INDOSSO AI RIBELLI Il chiodo scende dal sellino per comin­ciare a vestire tutti i ribelli del pianeta. Non solo quelli americani. Negli anni ‘70 è la divisa ufficiale dei rocker per di­ventare, nel decennio successivo, l’uni­forme dei duri dell’heavy metal. Poco importa che Yves Saint Laurent lo inse­risca in quegli anni nella sua collezio­ne; o se la versione edulcorata del “tep­pista saggio”, alla Fonzie, fa la sua com­parsa nel telefilm Happy days, e al ci­nema in Grease, in omaggio ai ruggenti anni ‘50. Perché i “ragazzacci” si vestono di pelle. Nel 1964 è la volta di Elvis Pre­sley, sul grande schermo in Roustabout nei panni di un biker, vestito ovviamen­te di chiodo, cui segue – nel filone della bikexploitation – Peter Fonda in The Wild Angels (1966) e, tre anni dopo, in Easy Ri­der. Nel 1969 la musica lo incorona nuo­va icona della cultura giovanile. La band britannica di rock duro dei Judas Priest debutta sulle scene con le prime sonori­tà metalliche, addobbate dal chiodo sulle spalle dei musicisti. È una novità che se­gna una rivoluzione, ma chi ha sdogana­to il giubbotto dei motociclisti come sim­bolo del rock, e di una vita “spericola­ta”, è stata la coppia Malcom McLaren e Vivienne Westwood. Il primo è noto per essere stato l’abile manager e produttore della band punk Sex Pistols, la seconda è tra le più celebrate stiliste britanniche. Nei primi anni ‘70 i due aprono a Lon­dra il negozio Let It Rock (in un secon­do momento prenderà le insegne “Sex”), tempio della moda della contestazione: magliette stracciate, pantaloni di pelle, spille da balia, fibbie. Ma soprattutto co­struiscono lo stile trasandato dei Sex Pi­stols, con la sua icona, Sid Vicious, che dichiarava di volere essere sepolto indos­sando il suo chiodo.
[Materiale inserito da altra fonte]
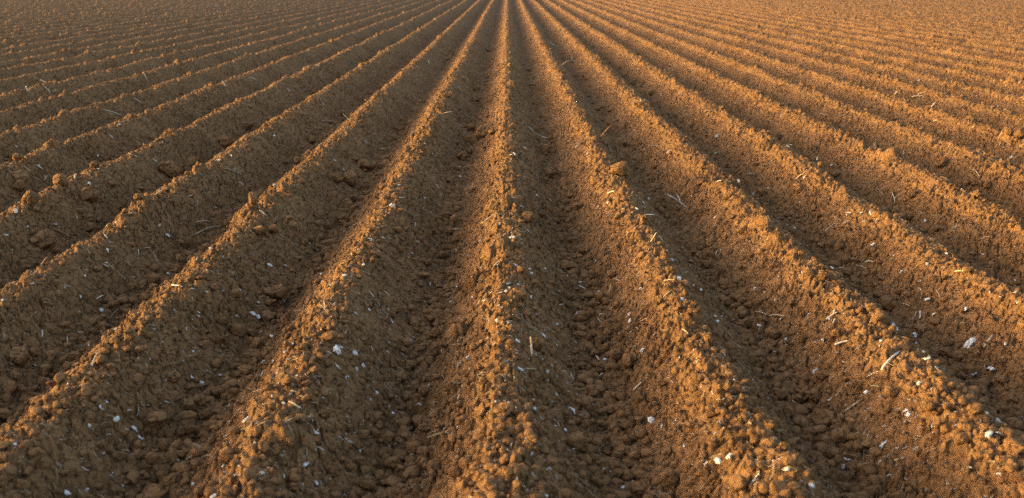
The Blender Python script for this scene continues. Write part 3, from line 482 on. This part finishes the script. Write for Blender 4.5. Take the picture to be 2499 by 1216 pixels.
# ------------------------------------------------------------------ cotton tufts
TUFT_KINDS = ['fluffy', 'ragged', 'stringy', 'torn', 'flat', 'plump', 'curled']
tuft_mesh = []
for i, nm in enumerate(TUFT_KINDS):
    V, F = ico(4)
    V = V.copy()
    r = 1 + [.16, .42, .25, .40, .30, .20, .30][i] * vn3(V * [1.9, 2.4, 1.7, 1.3, 2.0, 1.5, 1.8][i], 700 + i * 7) + 0.42 * vn3(V * 4.2, 730 + i * 7) + 0.22 * vn3(V * 10, 760 + i * 7)
    V = V * np.maximum(r, 0.25)[:, None]
    V = V * np.array([(1, 1, .8), (1.25, .75, .6), (2.0, .42, .42), (1.7, .65, .65), (1.3, .9, .4), (1.05, .85, .85), (1.6, .55, .5)][i])
    if i in (2, 3, 6): V[:, 1] += [0, 0, .22, .25, 0, 0, .42][i] * (V[:, 0] ** 2 - .8)
    o = mesh_object('cotton_tuft', V, F, M_COTTON); tuft_mesh.append(o.data); bpy.data.objects.remove(o)
tufts = []
def put_tuft(P, r, kind, rz):
    o = bpy.data.objects.new('cotton_tuft', tuft_mesh[kind]); C.objects.link(o)
    o.scale = (r, r, r * rnd.uniform(.8, 1.1)); 
    x, y = float(P[0]), float(P[1])
    n = normal_at(x, y, 0.03)
    o.rotation_mode = 'QUATERNION'
    import mathutils
    o.rotation_quaternion = mathutils.Vector((0, 0, 1)).rotation_difference(mathutils.Vector(n)) @ mathutils.Quaternion((0, 0, 1), rz)
    o.location = (x + n[0] * r * .3, y + n[1] * r * .3, float(P[2]) + n[2] * r * .3)
    o['category'] = 'cotton'; o['group'] = 'cotton tufts scattered over the field'
    size = 'large' if r > 0.0095 else 'tiny' if r < 0.005 else 'small'
    tufts.append((o, '%s %s cotton tuft' % (size, TUFT_KINDS[kind]), x, y))
tc = sorted(tiles(TUFTS), key=lambda c: -c[2])[:300]
for c in tc:
    px, py, d = c[:3]
    P, dist = on_ground(px, py + d * 0.05)
    r = d / 4 / 2 * dist / FPX * 0.64
    kind = c[3] if len(c) > 3 else rnd.choice([0, 1, 1, 2, 3, 4, 5, 6])
    if kind in (2, 3, 6): r *= 0.72
    put_tuft(P, r, kind, rnd.uniform(0, 6.28))
label_all(tufts)

# ------------------------------------------------------------------ straw, stalks and twigs
def tube(pts, rad, sides=7, flat=1.0, taper=(0.7, 0.55)):
    """a closed tube along pts; rad one radius or a list"""
    pts = np.asarray(pts, float); n = len(pts)
    T = np.gradient(pts, axis=0); T /= np.linalg.norm(T, axis=1)[:, None] + 1e-9
    up = np.array([0.1, 0.2, 1.0]); A = np.cross(T, up); A /= np.linalg.norm(A, axis=1)[:, None] + 1e-9; B = np.cross(A, T)
    q = np.linspace(0, 2 * np.pi, sides, endpoint=False)
    rr = np.broadcast_to(np.asarray(rad, float), (n,)).copy(); rr[0] *= taper[0]; rr[-1] *= taper[1]
    V = pts[:, None] + rr[:, None, None] * (np.cos(q)[None, :, None] * A[:, None] + flat * np.sin(q)[None, :, None] * B[:, None])
    V = V.reshape(-1, 3)
    F = [[i * sides + j, i * sides + (j + 1) % sides, (i + 1) * sides + (j + 1) % sides, (i + 1) * sides + j] for i in range(n - 1) for j in range(sides)]
    V = np.vstack([V, pts[:1], pts[-1:]]); a, b = len(V) - 2, len(V) - 1
    F += [[a, (j + 1) % sides, j, j] for j in range(sides)] + [[b, (n - 1) * sides + j, (n - 1) * sides + (j + 1) % sides, b] for j in range(sides)]
    return V, F

def tri(V, F):
    out = []
    for f in F:
        if f[2] == f[3]: out.append(f[:3])
        elif f[0] == f[3]: out.append(f[:3])
        else: out += [[f[0], f[1], f[2]], [f[0], f[2], f[3]]]
    return V, out

def join(parts):
    Vs, Fs, n = [], [], 0
    for V, F in parts:
        Vs.append(V); Fs += [[i + n for i in f] for f in F]; n += len(V)
    return np.vstack(Vs), np.array(Fs)

straws, twigs = [], []
def stalk_path(A, B, lift, wob, n=9):
    t = np.linspace(0, 1, n)[:, None]
    L = np.linalg.norm(B - A)
    P = A + (B - A) * t
    side = np.cross(B - A, [0, 0, 1]); side = side / (np.linalg.norm(side) + 1e-9)
    b1, b2 = rnd.uniform(-1, 1), rnd.uniform(-1, 1)
    P = P + side * (wob * L * (b1 * np.sin(np.pi * t) + .4 * b2 * np.sin(2 * np.pi * t))) + np.array([0, 0, 1.0]) * (lift + .04 * L * np.sin(np.pi * t))
    # nothing of it is buried: raise the whole stalk onto the highest soil under it
    return P

def stick(A, B, r, kind, standing=False, forks=0, bend=0.0):
    L = float(np.linalg.norm(B - A))
    if kind == 'brown': m, look, cat, nm = M_BARK, 'brown', 'stick', 'dry_twig'
    elif kind == 'pale': m, look, cat, nm = M_PALE, 'pale', 'straw', 'straw_stalk'
    else: m, look, cat, nm = M_STRAW, 'straw-coloured', 'straw', 'straw_stalk'
    if forks: nm, cat = 'dry_twig', 'twig'
    P = stalk_path(A, B, r * .8, bend if bend else rnd.uniform(.01, .04))
    if not standing:
        g = height(P[:, 0].astype(np.float32), P[:, 1].astype(np.float32))
        up = np.quantile(g + r * .8 - P[:, 2], 0.7); P[:, 2] += max(up, -0.004)
    rad = np.linspace(1.05, .75, len(P)) * r
    parts = [tri(*tube(P, rad, 7 if r > .0018 else 5, rnd.uniform(.6, 1)))]
    for i in range(forks):
        j = rnd.randint(3, 6); T = P[j + 1] - P[j - 1]; T /= np.linalg.norm(T)
        sd = np.cross(T, [0, 0, 1]); sd /= np.linalg.norm(sd) + 1e-9
        D = T * .8 + sd * rnd.choice([-1, 1]) * rnd.uniform(.5, .9) + np.array([0, 0, rnd.uniform(.1, .7)]); D /= np.linalg.norm(D)
        Q = P[j] + D * np.linspace(0, L * rnd.uniform(.25, .5), 6)[:, None] + np.array([0, 0, 1]) * (.03 * L * np.sin(np.linspace(0, 5, 6)))[:, None]
        parts.append(tri(*tube(Q, np.linspace(.8, .45, 6) * r, 5)))
    V, F = join(parts)
    c = P.mean(0)
    o = mesh_object(nm, V - c, F, m); o.location = c
    o['category'] = cat
    size = 'long' if L > .13 else 'short' if L < .05 else 'middling'
    shape = 'forked' if forks else 'upright' if standing else 'bowed' if bend > .12 else 'thick' if r > .0042 else 'thin' if r < .0019 else 'straight'
    if nm == 'dry_twig':
        o['group'] = 'twigs lying on the field'; twigs.append((o, '%s %s %s twig' % (size, shape, look), float(c[0]), float(c[1])))
    else:
        o['group'] = 'pieces of straw on the field'; straws.append((o, '%s %s %s straw' % (size, shape, look), float(c[0]), float(c[1])))

for (ox, oy), rows in STRAW.items():
    for row in rows:
        x1, y1, x2, y2, w = row[:5]
        kind = row[5] if len(row) > 5 else rnd.choice(['straw', 'pale'])
        forks = row[6] if len(row) > 6 else 0
        bend = row[7] if len(row) > 7 else 0.0
        if y1 < y2: x1, y1, x2, y2 = x2, y2, x1, y1
        a = (ox + x1 / 4, oy + y1 / 4); b = (ox + x2 / 4, oy + y2 / 4)
        A, da = on_ground(*a); B, db = on_ground(*b)
        Lp = math.hypot(a[0] - b[0], a[1] - b[1]) * da / FPX
        r = w / 4 / 2 * da / FPX * 0.70
        standing = np.linalg.norm(B - A) > 2.1 * Lp + .01
        if standing:
            d = ray(*b); t = da / np.linalg.norm(d); B = np.array([0, 0, CAM_H]) + d * t
            A = A - np.array([0, 0, .004])
        stick(A, B, r, kind, standing, forks, bend)
tries = 0
while len(straws) < 300 and tries < 5000:
    tries += 1
    y = 2.9 * (10 / 2.9) ** rnd.random(); x = rnd.uniform(-1, 1) * (0.5 * y)
    if not in_frame(x, y, 25): continue
    L = rnd.choice([.018, .022, .028, .035, .05]) * (1 + .05 * (y - 2.9)); q = rnd.gauss(0, .7)
    A = np.array([x - math.cos(q) * L / 2, y - math.sin(q) * L / 2, 0]); B = np.array([x + math.cos(q) * L / 2, y + math.sin(q) * L / 2, 0])
    A[2] = height1(A[0], A[1]); B[2] = height1(B[0], B[1])
    stick(A, B, rnd.uniform(.0012, .0026) * (1 + .05 * (y - 2.9)), rnd.choice(['straw', 'pale']), False, 0, rnd.choice([0, 0, .2]))
label_all(straws); label_all(twigs)

# ------------------------------------------------------------------ chaff and lint too small to count
def flecks(name, label, n, material, rmin, rmax, lmin, lmax, seed, ymax):
    g = np.random.default_rng(seed)
    y = 2.5 / (1 - g.random(n) * (1 - 2.5 / ymax)); x = g.uniform(-1, 1, n) * (0.53 * y + .2)
    mc = masks(cheap_a(x))[0]
    keep = g.random(n) < 0.22 + 0.45 * (vn(x / .3, y / .3, seed) > -.05) + 0.4 * mc
    x, y = x[keep], y[keep]; n = len(x)
    q = g.normal(0, .75, n); far = 1 + .055 * (y - 2.5)
    L = (lmin + (lmax - lmin) * g.random(n) ** 2.2) * far; r = g.uniform(rmin, rmax, n) * far
    t = np.array([-.5, -.15, .2, .5]); rad = np.array([.55, 1, .9, .4])
    bend = g.normal(0, .16, n)
    cx = x[:, None] + np.cos(q)[:, None] * t * L[:, None] - np.sin(q)[:, None] * (bend * L)[:, None] * (1 - 4 * t * t)
    cy = y[:, None] + np.sin(q)[:, None] * t * L[:, None] + np.cos(q)[:, None] * (bend * L)[:, None] * (1 - 4 * t * t)
    z = height(cx.ravel().astype(np.float32), cy.ravel().astype(np.float32)).reshape(cx.shape)
    z = .5 * z + .5 * z.max(1, keepdims=True) + r[:, None] * .5
    k = 4; ang = np.arange(k) * 2 * np.pi / k
    off = np.cos(ang)[None, None, :] * (r[:, None] * rad)[:, :, None]; upz = np.sin(ang)[None, None, :] * (r[:, None] * rad)[:, :, None] * .7
    V = np.stack([cx[:, :, None] - np.sin(q)[:, None, None] * off, cy[:, :, None] + np.cos(q)[:, None, None] * off, z[:, :, None] + upz], -1)
    F1 = [[i * k + j, i * k + (j + 1) % k, (i + 1) * k + (j + 1) % k, (i + 1) * k + j] for i in range(3) for j in range(k)] + [[3, 2, 1, 0], [12, 13, 14, 15]]
    F = (np.array(F1)[None] + (np.arange(n) * 16)[:, None, None]).reshape(-1, 4)
    tag(mesh_object(name, V.reshape(-1, 3), F, material), label, kind='stuff')
flecks('straw_chaff', 'fine straw chaff scattered over the soil', 8000, M_STRAW, .0006, .0014, .008, .060, 41, 30)
flecks('cotton_lint', 'tiny white wisps of cotton lint on the soil', 6500, M_LINT, .0008, .0018, .005, .020, 43, 45)
flecks('bark_scraps', 'dark brown scraps of stalk bark strewn over the soil', 2600, M_BARK, .0009, .0020, .010, .050, 47, 22)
Inseparabili dal Per­fecto sono anche i Ramones, gruppo statunitense che percorre schitarrando tut­ti gli anni ‘70. Prima o poi tutti i rocker lo indossano, almeno una volta: da Mick Jagger a Freddie Mercury e Michael Jack­son (come dimenticare la giacca in pel­le rossa e nera del video di Thriller?) fino ad artisti come Andy Warhol.

Ma è l’hea­vy metal a farlo diventare uniforme d’ordinanza. Per band come i Metallica, Megadeth, Slayer, Iron Maiden, il chiodo diventa una sorta di muro dove appendere slogan sotto forma di spilloni, borchie chiodate e toppe con il loro logo. Dal rock si passa presto alla moda e anche alla politica. Ha fatto scalpore l’ingresso del premier Matteo Renzi, in giubbotto di pelle, nello studio national-pop di Amici di Maria de Filippi. Tra plausi da spellarsi le mani e critiche anche feroci (Maurizio Landini della Fiom gli oppone le felpe con il logo sindacale), molti esperti hanno parlato dell’ennesimo cambio di passo nella comunicazione politica. Tanto che il look informale è stato subito ripreso dalla ministra per le riforme costituzionali Maria Elena Boschi, avvistata in campagna elettorale locale, a Prato, con giubbetto in pelle e pantaloni rossi. Qualcuno avrà sorriso pensando alla lunga carriera del Perfecto dei fratelli Schott. Ormai è un capospalla versatile usato nelle più svariate occasioni: è il caso di Sarah Jessica Parker che a una cena di gala per l’AmFar (fondazione per la ricerca sull’Hiv) si è presentata con un abito principesco di Oscar de la Renta, su cui indossava un vecchio chiodo! Il sito di shopping Farfetch conta quasi 200 modelli di “biker jacket”, sviluppati secondo il gusto e il stile delle tante maison che si sono interessate a questo capo. Quindi ce ne è per tutti. A cent’anni di distanza, il vecchio chiodo ha ancora quella forza dirompente de Il selvaggio, sia che lo indossino Charlotte Gainsburg, Cher, Madonna o le nuove star della politica. Perché certi giubbotti non invecchiano mai.

VARIANTI DI LUSSO

Gli stilisti modenesi di Bark hanno reinventato, oltre al montgomery, anche il chiodo, fatto in maglia. Probabilmente non apprezzeranno i metallari, ma a cent’anni suonati il vecchio giubbotto di pelle tutto fibbie e zip può permettersi qualche lusso. Visto che è passato anche per le mani di Just Cavalli, in due versioni, bianco e over, borchiato su maniche lunghe. Da Pinko il chiodo invece acquista una vena sociale e ambientalista: rigorosamente in ecopelle. Max & Co, invece, ha rivoluzionato il chiodo di pelle con risvolto di pelliccia.